Tydzień po spotkaniu Borussii Dortmund z Sevillą zgłasza się coraz więcej fanów BVB, którzy krytykują postępowanie hiszpańskiej policji, która postępowała niezwykle brutalnie.
Około 3000 Borussen było przed tygodniem w Sewilli, by obejrzeć ostatni mecz swojej drużyny w fazie grupowej Ligi Europejskiej. Mecz zakończył się wynikiem 2:2, to była smutna porażka. Tej nocy upadła także wiara w rządy prawa w Unii Europejskiej
Na początku, 24 godziny po meczu, było słychać szmery, doszły pierwsze głosy, wypowiedzi o nadmiernej sile i przemocy ze strony hiszpańskiej policji. Z drugiej strony, pojawiły się zdjęcia, na których fani BVB rzucali krzesełkami w stronę policji, była mowa o zamieszkach, i wtedy nadszedł czas na refleksję: w zamieszkach brała udział część fanów BVB, więc stwierdzenia, że wszyscy zgromadzeni z Dortmundu źle się zachowywali jest błędne. A policja, jak to policja, nie była wrażliwa.
Nadużycie władzy przez hiszpańską policję
Ale zeznania, inne niż te od policji, pojawiają się w coraz większych ilościach na forach internetowych jak i są wysyłane e-mailami do siedziby BVB. Gdyby ułożyć je wszystkie w puzzle, stworzyłyby obraz, na którym ewidentnie widać brutalność jak i nadużycie władzy przez hiszpańską policję. Gdy fani maszerowali na stadion towarzyszyli im mundurowi. Mężczyzna, który później został umieszczony w celi, również potwierdza to, co wszyscy mówią: Najpierw były przepychanki z policją, później grożono nam, by ostatecznie zaatakować nas na stadionie. Z pałkami i pełną bezwzględnością, z hełmami na głowach i pancerzem na ciele. Są doniesienia o ranach ciętych, złamaniach, krwi, strachu i w końcu - wściekłości.
Na stadionie wydarzyło się coś jeszcze - powiedział mężczyzna, który otrzymał tak silny cios w twarz, że stracił przytomność. Kiedy się ocknął to krwawił a policja kazała mu klęczeć na kolanach, a wszystko przez to, że jak mu wmawiano, rzucił puszką w stronę policji.
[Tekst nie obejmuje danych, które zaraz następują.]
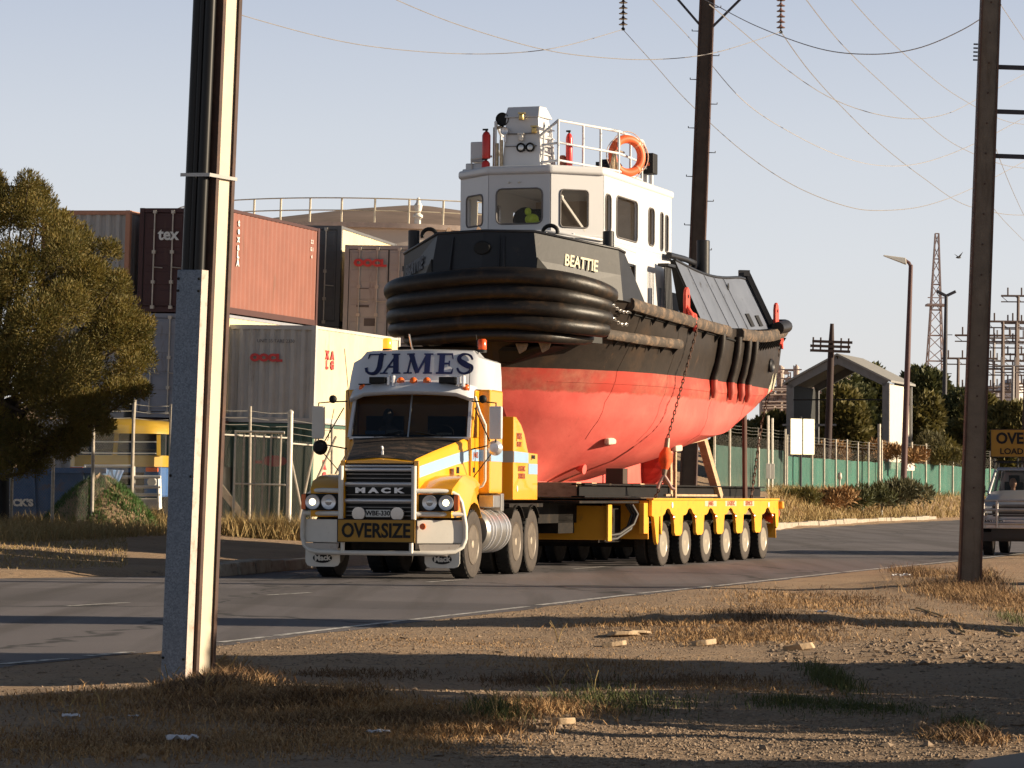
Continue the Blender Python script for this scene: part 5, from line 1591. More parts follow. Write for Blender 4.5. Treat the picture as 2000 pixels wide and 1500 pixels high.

Nie miałem żadnej puszki przy sobie. Został zawieziony na posterunek, a następnie umieszczony w celi. Sam siebie zapytałem - dziś wspomina, gdzie ja właściwie byłem... W celi, w jakiejś piwnicy, jakby gdzieś w Ameryce Południowej, gdzieś w innym świecie.
Ponad 100 fanów opowiada podobne historie.
BVB poprosiło w tej sprawie swoich fanów, by napisali do zarządu. Ponad 100 sympatyków Borussii zgłosiło się i opowiedziało te same historie o przemocy, nie widząc w niej sensu ani zrozumienia. 16 fanów, a wśród nich 62-latek Haft, którzy zostali zatrzymani, zebrali swoje sprawozdania. W areszcie nie bezpieczni, nawet tam były pojedyncze groźby. Pojawiła się nawet oferta: Tu i teraz przyznać się do winy, a do tego 12 miesięcy wyroku w zawieszeniu i kara finansowa, lub 18 miesięcy w więzieniu i wyższa kara finansowa. Wszyscy podpisali pierwszą ofertę.
Kibice z Niemiec inaczej podchodzą do kibicowania, są na dobre i na złe z zespołem, zdzierają gardła na meczach.